Finning Power Systems, the sole UK supplier of Caterpillar equipment, has won a contract from Birse Water to supply the complete critical back up power for the main pumps at the UK’s largest pumping station as part of the Fens flood protection.

Finning power back up for UK’s biggest pumping station

Due to come on stream in 2010, the £38 million new plant on the Middle level drain at St Germans, near Kings Lynn, will help protect 70,000 hectares of land and 25,000 homes from the North Sea. This land, stretching as far inland as Peterborough and Sawtry, is all close to or below sea level.
Finning is supplying six CAT 3500 series generators to power the six pumps. Three of these generator sets provide emergency power for three pumps, which would normally be mains powered.
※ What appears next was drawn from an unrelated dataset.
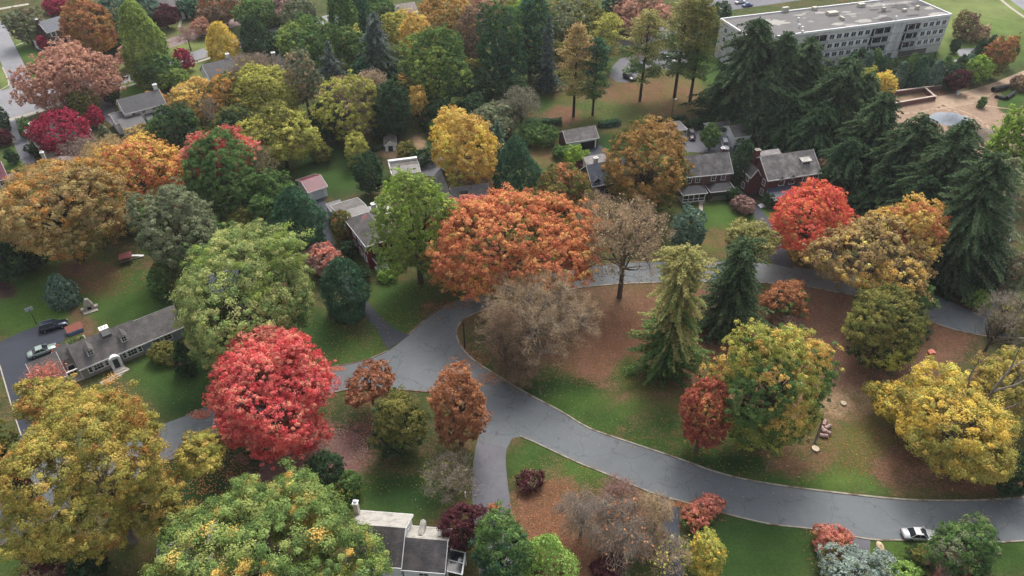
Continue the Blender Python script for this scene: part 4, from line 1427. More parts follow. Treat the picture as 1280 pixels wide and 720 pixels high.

The other three generators are the sole source of power for the remaining three pumps.

The generator sets provide a total of 8160kWe power, generating at 690V with non-standard alternators specifically designed and manufactured for the project.

The company is responsible for delivery to site, offloading, installation, commissioning and site testing of the complete solution prior to handover.

Each generator set will have a day fuel tank with a larger fuel storage tank providing back up. This would enable all six pumps to work continuously for ten days in the event of a complete mains power failure and serious flooding.

An additional auxiliary generator, supplied by Finning, provides a black start for the main generators plus power for the station’s other needs.

Each generator sits in its own plant room with Finning also supplying the plant room ventilation, sound attenuation system, complete exhaust systems and the day fuel storage tanks. The ventilation and sound attenuation system includes roof-mounted, penthouse inlet weather louvres and attenuators and wall-mounted, vertical discharge attenuators and weather louvres complete with automatic motorised weather dampers.

The project is the responsibility of the Middle Level Commissioners, a Cambridgeshire Local Authority responsible for Land Drainage and Navigation. When operational, the new pumping station will be able to pump 100 tonnes of water per second, a 40 percent increase on the existing station. That equates to an Olympic sized swimming pool every 30 seconds.

The existing station, built in 1934, is at the end of its working life and experts fear that its pumps are not powerful enough to cope with rising sea levels and the increasing need to pump water "uphill" against the tide as our climate changes.

Said David Thomas, chief engineer for Middle Level Commissioners: "This project is very much a safety first approach and forms part of our flood defence. Whether any of the pumps are operational is weather dependent.

"Three pumps should be enough to cope with a typical annual flood, four would be needed for a serious one in ten years flood, while all six would only need to operate for catastrophic flooding, the sort of event that we would expect only once in a hundred years.

"Climate change is a major threat for the Fens so we had to act. This project has been designed to provide protection up to 2050 and takes this threat into account."

The new St Germans pumping station is expected to be fully operational by the summer of 2010. The existing station continues to operate in the meantime.